A guide for students in Prof. Snider's COMM 109 class gather resources for their persuasive speech.

Find a Topic

You will be preparing a persuasive speech and taking a stand on an issue. Your topic will be some sort of claim which people can have different opinions on. In your speech you will argue your side of the issue. You will use authoritative resources to support your point of view and persuade your listeners to agree with you.


You will need a research topic that is not too broad. You can start with a broad topic and narrow it down by thinking of some of the issues associated with it. Then turn your broad topic and issue into a debatable argument.

e.g.
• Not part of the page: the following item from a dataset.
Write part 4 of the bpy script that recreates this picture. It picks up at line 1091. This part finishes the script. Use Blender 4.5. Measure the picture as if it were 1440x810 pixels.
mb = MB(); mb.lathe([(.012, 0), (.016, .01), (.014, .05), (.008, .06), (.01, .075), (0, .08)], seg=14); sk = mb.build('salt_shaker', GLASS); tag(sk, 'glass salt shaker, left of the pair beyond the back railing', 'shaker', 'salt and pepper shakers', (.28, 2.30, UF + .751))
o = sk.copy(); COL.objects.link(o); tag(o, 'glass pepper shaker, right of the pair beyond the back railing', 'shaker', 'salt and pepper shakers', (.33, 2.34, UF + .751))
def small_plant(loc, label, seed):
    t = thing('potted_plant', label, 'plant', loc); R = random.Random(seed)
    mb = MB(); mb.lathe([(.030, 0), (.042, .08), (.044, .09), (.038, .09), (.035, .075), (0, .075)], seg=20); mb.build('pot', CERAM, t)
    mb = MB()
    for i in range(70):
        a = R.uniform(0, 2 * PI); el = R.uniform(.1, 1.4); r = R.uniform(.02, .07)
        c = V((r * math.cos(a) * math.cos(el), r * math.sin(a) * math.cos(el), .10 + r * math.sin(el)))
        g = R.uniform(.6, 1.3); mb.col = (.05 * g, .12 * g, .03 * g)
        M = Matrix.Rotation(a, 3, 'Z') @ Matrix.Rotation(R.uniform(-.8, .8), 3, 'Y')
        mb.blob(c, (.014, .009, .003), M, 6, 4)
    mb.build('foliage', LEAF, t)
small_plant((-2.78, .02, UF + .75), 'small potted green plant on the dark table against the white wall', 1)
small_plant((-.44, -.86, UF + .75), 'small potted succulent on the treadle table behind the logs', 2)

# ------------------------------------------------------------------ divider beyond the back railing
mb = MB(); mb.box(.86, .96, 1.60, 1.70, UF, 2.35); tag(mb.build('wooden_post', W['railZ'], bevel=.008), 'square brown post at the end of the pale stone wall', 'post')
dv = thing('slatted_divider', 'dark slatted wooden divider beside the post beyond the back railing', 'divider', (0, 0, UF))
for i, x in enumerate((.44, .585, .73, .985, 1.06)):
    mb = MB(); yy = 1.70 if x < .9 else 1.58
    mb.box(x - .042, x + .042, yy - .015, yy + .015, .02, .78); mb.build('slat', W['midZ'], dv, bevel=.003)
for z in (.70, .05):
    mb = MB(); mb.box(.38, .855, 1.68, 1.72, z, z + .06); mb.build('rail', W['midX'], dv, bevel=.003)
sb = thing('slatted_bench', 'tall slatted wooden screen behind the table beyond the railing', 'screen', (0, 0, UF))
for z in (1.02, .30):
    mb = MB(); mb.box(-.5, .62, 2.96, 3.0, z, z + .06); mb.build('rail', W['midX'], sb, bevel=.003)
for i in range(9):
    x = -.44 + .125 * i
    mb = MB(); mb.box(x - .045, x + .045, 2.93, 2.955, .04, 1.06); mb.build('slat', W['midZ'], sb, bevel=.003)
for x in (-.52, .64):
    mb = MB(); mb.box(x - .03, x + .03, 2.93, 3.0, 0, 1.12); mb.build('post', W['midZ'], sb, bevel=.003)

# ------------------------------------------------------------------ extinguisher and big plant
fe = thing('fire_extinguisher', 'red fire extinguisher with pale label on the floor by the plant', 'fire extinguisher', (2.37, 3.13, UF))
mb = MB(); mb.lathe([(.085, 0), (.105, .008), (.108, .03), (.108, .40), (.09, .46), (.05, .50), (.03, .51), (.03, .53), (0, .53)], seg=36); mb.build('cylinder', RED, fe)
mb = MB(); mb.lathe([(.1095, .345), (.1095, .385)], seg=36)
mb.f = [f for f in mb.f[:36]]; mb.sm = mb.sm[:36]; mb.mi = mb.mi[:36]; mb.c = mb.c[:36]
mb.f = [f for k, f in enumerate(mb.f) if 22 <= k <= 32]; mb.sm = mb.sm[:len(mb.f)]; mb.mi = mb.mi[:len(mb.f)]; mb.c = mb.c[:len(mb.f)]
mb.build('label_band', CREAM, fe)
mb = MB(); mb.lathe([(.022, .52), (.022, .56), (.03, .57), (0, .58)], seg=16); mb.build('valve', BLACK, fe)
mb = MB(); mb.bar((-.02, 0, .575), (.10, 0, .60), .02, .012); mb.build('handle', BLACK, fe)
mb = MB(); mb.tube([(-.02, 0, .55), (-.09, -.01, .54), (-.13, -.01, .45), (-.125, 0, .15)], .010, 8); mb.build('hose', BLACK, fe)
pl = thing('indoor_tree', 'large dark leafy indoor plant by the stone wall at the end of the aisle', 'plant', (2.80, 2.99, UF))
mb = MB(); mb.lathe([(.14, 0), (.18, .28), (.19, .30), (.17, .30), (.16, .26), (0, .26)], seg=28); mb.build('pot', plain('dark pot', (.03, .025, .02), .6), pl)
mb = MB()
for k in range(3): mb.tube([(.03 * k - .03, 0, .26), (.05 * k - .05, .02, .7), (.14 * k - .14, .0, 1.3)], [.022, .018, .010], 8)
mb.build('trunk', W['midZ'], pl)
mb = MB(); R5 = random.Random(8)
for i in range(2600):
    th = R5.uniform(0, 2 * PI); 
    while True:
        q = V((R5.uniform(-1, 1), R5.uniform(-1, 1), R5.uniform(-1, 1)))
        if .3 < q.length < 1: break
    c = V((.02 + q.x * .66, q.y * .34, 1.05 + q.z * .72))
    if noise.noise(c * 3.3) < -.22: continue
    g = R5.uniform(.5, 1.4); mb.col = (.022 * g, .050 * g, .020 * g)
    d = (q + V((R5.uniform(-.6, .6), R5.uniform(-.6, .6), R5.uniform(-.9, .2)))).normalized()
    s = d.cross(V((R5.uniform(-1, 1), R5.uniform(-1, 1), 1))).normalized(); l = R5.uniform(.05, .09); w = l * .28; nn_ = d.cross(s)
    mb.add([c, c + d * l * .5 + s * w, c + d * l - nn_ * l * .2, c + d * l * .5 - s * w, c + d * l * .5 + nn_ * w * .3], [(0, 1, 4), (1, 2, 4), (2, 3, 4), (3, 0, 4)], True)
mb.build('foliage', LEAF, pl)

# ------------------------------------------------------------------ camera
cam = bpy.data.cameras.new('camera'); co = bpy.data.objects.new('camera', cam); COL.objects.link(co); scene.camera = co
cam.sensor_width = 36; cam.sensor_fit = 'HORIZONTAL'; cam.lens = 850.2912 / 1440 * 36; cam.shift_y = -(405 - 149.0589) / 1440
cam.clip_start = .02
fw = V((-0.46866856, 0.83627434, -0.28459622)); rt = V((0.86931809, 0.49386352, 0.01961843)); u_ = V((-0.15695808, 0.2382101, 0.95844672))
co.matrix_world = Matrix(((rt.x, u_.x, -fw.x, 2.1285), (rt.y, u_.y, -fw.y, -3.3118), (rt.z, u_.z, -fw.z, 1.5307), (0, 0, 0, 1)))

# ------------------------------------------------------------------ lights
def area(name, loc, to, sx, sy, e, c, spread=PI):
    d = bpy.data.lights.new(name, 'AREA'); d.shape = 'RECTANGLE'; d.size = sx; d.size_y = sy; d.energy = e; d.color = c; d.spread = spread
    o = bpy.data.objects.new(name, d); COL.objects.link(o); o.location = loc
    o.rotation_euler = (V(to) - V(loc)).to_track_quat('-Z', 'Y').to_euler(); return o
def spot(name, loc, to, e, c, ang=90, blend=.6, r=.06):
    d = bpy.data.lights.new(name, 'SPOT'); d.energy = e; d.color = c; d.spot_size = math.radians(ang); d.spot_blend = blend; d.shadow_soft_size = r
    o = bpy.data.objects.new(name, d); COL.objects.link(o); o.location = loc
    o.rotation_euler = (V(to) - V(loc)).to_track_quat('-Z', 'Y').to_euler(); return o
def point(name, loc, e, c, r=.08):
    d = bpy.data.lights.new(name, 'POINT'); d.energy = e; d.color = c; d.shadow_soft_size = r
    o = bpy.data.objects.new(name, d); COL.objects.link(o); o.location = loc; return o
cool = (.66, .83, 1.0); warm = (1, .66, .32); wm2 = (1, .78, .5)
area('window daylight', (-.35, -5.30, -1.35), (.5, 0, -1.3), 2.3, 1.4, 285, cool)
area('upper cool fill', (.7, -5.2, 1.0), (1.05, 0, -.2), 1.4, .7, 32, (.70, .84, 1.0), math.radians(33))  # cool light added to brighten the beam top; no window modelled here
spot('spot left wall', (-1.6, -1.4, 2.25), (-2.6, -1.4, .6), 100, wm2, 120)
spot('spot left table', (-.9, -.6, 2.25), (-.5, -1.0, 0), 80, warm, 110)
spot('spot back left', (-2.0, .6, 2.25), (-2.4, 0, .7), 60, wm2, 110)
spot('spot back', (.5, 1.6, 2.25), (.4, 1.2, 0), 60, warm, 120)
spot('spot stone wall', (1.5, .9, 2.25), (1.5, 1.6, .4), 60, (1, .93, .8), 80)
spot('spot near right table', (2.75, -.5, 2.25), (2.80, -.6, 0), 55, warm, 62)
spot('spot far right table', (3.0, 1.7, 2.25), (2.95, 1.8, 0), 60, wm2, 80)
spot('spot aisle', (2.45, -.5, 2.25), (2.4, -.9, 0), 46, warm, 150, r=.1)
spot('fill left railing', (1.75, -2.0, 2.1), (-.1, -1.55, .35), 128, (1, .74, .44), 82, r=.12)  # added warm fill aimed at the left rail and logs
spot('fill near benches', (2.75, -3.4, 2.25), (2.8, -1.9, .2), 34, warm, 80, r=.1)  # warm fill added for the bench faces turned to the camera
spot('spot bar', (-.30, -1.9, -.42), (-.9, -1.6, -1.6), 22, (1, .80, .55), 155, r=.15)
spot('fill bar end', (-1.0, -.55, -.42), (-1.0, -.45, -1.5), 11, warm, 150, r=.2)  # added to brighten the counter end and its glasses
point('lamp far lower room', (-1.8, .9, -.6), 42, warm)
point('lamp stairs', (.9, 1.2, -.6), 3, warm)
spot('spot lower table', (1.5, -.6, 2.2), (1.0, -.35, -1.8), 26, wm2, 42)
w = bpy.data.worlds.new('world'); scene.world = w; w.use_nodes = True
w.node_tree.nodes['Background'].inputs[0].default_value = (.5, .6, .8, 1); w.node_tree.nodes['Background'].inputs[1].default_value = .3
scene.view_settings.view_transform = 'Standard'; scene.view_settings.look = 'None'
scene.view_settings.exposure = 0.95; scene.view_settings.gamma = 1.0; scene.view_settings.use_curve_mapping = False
Sports:

Levels of sports: Professional Sports, Olympic Sports, College Sports, H.S. Sports;

Specific sports: Football, Baseball, Curling, Horseracing etc.

Issues: Betting, Drugs and Doping, Sponsorships, Health and Injuries etc

Level of Sport + Specific Sport + Issue = Topic

Potential topics:

Should college athletes should get paid?

Is the NFL is doing enough to protect players long term health?

Would betting on college sports help the economy?

Are Native American themed teams and mascots racially insensitive?

 

Types of Persuasive Speeches:

Fact: Hybrid/Electric cars pollute less than fossil fuel vehicles.

Value: Hybrid/Electric cars are better for the environment than cars that run on fossil fuels.

Policy: The government should encourage the purchase of Hybrid/Electric vehicles by offering rebates.

 

Research Questions

1. Start simply. You may not know a lot about your topic, so it is okay to start by asking a few basic questions to launch the research process.

What is factory farming?

How common is factory farming?

What are the negative effects of factory farming?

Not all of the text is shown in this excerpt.